Problem requirements:
Return the line containing "The Blender Python", the line containing "near_unit(1, M['bluelit'], M['bluelit'])", and every line between them, exactly as they stand. Output nothing else.

Given entries:
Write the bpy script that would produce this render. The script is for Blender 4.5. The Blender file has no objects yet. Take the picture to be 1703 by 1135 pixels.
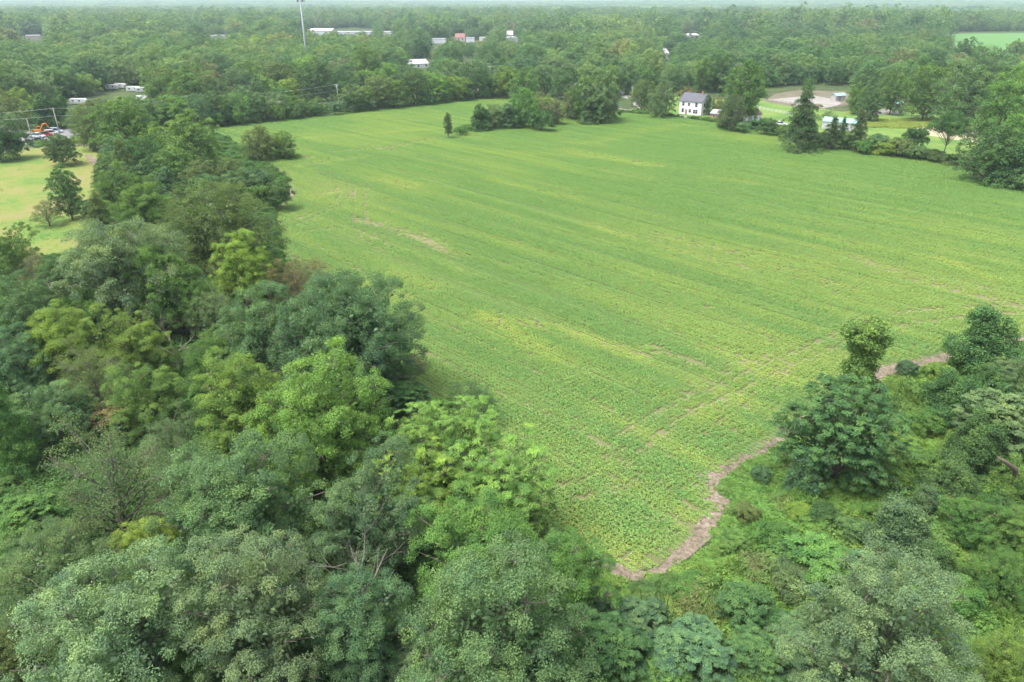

--

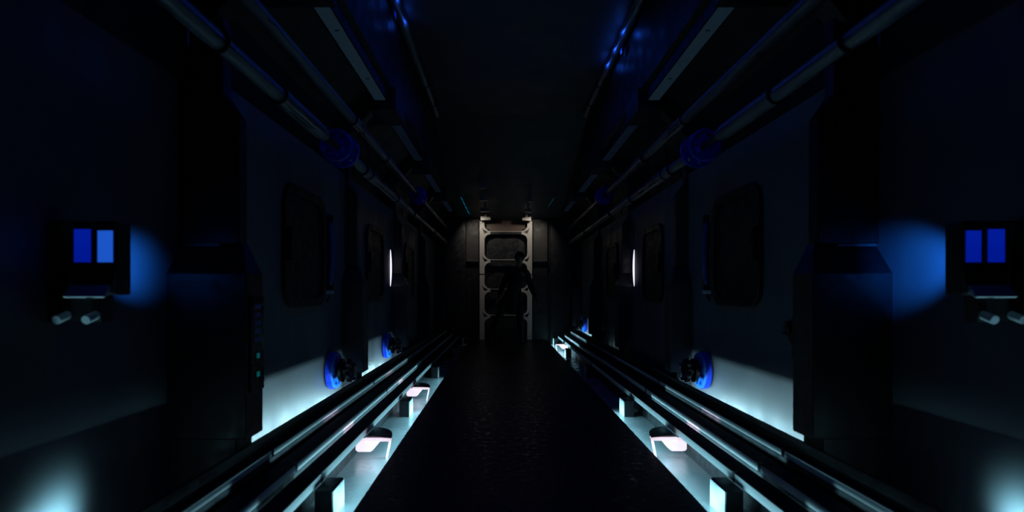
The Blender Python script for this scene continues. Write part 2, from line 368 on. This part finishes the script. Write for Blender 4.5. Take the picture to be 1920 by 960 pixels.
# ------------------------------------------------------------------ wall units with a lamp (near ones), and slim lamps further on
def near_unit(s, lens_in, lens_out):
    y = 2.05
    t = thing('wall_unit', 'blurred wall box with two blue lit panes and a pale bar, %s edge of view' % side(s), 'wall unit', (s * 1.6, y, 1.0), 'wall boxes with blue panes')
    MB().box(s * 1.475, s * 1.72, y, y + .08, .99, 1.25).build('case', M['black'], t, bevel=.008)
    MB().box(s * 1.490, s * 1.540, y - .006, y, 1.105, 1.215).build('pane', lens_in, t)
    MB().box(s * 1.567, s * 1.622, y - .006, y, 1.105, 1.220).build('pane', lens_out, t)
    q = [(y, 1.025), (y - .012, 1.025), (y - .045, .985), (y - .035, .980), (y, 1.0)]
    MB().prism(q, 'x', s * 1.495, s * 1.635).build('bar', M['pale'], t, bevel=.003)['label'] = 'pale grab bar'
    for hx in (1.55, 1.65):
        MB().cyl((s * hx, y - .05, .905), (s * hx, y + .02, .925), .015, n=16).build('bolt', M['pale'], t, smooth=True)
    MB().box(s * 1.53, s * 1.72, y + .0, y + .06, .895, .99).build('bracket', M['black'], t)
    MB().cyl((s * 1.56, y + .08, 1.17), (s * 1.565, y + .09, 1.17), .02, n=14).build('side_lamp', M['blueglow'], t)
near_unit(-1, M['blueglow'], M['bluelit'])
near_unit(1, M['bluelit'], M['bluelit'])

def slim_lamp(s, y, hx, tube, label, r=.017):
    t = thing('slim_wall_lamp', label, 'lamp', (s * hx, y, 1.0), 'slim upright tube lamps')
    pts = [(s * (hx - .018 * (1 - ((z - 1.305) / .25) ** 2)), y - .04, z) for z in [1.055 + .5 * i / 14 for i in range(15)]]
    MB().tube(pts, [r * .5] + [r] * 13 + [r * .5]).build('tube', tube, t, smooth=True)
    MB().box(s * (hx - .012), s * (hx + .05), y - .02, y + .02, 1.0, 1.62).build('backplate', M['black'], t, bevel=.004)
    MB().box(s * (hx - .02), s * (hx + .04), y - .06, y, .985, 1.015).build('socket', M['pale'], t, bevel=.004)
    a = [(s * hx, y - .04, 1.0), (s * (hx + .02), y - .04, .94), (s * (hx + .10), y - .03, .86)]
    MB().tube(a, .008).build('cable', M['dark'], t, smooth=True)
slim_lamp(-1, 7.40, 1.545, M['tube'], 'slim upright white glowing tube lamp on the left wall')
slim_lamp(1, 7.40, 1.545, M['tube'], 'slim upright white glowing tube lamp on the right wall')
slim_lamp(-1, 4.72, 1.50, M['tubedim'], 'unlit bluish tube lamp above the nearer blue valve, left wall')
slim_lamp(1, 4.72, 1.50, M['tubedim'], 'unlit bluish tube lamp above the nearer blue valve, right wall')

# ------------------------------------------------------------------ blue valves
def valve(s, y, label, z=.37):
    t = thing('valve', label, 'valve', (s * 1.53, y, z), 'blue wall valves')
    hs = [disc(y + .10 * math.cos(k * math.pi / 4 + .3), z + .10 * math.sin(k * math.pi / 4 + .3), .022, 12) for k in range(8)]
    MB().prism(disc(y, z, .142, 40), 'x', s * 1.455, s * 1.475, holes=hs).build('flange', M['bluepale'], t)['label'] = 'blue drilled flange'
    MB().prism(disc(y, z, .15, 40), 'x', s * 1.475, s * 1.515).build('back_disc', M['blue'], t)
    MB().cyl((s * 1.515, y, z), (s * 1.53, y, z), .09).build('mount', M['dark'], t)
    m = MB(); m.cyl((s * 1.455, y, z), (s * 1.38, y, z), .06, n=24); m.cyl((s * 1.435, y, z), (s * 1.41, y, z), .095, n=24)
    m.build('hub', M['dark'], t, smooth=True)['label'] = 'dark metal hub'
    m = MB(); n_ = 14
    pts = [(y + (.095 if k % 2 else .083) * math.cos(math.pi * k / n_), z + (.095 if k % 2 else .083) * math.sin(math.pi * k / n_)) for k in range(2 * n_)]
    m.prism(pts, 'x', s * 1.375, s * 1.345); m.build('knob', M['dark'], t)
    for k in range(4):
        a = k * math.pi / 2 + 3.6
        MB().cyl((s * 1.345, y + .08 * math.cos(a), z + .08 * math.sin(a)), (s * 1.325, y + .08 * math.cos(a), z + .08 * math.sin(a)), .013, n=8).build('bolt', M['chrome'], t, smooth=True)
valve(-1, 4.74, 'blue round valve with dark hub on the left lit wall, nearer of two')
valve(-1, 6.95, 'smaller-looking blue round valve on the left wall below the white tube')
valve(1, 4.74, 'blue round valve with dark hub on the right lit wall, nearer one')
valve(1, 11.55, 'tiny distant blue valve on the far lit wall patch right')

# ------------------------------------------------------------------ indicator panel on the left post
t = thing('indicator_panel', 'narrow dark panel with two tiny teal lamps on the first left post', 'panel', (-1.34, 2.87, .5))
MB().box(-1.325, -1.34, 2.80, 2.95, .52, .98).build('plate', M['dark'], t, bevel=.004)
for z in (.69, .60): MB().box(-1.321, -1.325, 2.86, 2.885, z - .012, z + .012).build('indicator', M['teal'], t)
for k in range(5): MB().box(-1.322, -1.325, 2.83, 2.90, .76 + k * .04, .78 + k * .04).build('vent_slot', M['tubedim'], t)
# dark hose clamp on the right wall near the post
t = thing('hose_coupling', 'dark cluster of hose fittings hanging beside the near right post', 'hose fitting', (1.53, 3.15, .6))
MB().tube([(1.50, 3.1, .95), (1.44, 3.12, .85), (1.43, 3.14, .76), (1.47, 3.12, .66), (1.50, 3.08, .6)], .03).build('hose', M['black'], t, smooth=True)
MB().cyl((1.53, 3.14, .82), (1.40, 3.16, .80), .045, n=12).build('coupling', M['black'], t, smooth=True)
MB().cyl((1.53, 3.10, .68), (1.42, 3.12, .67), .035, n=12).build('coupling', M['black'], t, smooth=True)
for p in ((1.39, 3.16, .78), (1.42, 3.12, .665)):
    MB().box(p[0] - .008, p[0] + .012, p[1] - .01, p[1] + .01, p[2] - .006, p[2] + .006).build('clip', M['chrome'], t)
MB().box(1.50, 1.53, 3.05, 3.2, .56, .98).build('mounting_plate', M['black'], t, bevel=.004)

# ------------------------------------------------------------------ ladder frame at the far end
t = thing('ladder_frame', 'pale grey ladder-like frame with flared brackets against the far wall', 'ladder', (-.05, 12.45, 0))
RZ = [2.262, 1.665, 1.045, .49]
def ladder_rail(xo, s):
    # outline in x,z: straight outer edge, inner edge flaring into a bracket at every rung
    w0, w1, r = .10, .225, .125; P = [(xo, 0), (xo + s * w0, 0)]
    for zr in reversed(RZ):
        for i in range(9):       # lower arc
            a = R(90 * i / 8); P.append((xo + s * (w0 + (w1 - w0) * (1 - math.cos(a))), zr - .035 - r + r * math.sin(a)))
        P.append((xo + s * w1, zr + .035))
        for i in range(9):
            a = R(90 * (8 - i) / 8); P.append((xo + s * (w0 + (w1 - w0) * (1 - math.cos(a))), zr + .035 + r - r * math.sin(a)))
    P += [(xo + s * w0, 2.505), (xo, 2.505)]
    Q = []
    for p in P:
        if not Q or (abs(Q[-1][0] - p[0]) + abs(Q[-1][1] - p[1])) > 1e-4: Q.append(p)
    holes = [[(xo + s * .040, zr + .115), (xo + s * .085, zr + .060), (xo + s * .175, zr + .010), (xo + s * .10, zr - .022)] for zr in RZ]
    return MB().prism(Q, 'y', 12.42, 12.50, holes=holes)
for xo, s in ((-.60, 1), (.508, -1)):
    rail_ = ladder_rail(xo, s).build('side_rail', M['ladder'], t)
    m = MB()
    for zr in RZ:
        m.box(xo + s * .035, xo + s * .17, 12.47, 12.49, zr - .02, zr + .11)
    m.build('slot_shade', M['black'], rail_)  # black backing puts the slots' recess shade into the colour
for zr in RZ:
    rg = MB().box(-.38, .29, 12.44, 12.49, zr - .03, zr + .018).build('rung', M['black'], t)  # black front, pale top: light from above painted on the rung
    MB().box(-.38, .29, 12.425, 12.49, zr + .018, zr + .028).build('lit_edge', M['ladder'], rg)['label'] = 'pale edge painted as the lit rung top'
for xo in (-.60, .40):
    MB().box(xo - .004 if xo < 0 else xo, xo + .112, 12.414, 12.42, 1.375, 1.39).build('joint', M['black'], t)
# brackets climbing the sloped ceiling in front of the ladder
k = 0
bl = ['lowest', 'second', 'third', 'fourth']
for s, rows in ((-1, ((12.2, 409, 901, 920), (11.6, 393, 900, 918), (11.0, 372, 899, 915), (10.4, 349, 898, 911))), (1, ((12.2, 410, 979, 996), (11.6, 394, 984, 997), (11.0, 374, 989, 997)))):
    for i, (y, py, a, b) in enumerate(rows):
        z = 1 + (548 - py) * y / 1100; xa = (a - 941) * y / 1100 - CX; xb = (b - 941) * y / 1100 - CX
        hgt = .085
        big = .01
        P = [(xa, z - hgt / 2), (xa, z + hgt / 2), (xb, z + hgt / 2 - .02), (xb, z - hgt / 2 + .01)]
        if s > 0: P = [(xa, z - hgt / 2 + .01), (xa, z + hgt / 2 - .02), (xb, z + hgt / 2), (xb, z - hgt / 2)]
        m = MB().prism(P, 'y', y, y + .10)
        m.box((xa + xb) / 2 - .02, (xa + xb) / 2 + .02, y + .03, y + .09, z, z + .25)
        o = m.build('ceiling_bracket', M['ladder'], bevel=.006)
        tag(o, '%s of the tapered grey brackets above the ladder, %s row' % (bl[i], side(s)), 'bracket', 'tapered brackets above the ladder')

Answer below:
The Blender Python script for this scene continues. Write part 2, from line 368 on. This part finishes the script. Write for Blender 4.5. Take the picture to be 1920 by 960 pixels.
# ------------------------------------------------------------------ wall units with a lamp (near ones), and slim lamps further on
def near_unit(s, lens_in, lens_out):
    y = 2.05
    t = thing('wall_unit', 'blurred wall box with two blue lit panes and a pale bar, %s edge of view' % side(s), 'wall unit', (s * 1.6, y, 1.0), 'wall boxes with blue panes')
    MB().box(s * 1.475, s * 1.72, y, y + .08, .99, 1.25).build('case', M['black'], t, bevel=.008)
    MB().box(s * 1.490, s * 1.540, y - .006, y, 1.105, 1.215).build('pane', lens_in, t)
    MB().box(s * 1.567, s * 1.622, y - .006, y, 1.105, 1.220).build('pane', lens_out, t)
    q = [(y, 1.025), (y - .012, 1.025), (y - .045, .985), (y - .035, .980), (y, 1.0)]
    MB().prism(q, 'x', s * 1.495, s * 1.635).build('bar', M['pale'], t, bevel=.003)['label'] = 'pale grab bar'
    for hx in (1.55, 1.65):
        MB().cyl((s * hx, y - .05, .905), (s * hx, y + .02, .925), .015, n=16).build('bolt', M['pale'], t, smooth=True)
    MB().box(s * 1.53, s * 1.72, y + .0, y + .06, .895, .99).build('bracket', M['black'], t)
    MB().cyl((s * 1.56, y + .08, 1.17), (s * 1.565, y + .09, 1.17), .02, n=14).build('side_lamp', M['blueglow'], t)
near_unit(-1, M['blueglow'], M['bluelit'])
near_unit(1, M['bluelit'], M['bluelit'])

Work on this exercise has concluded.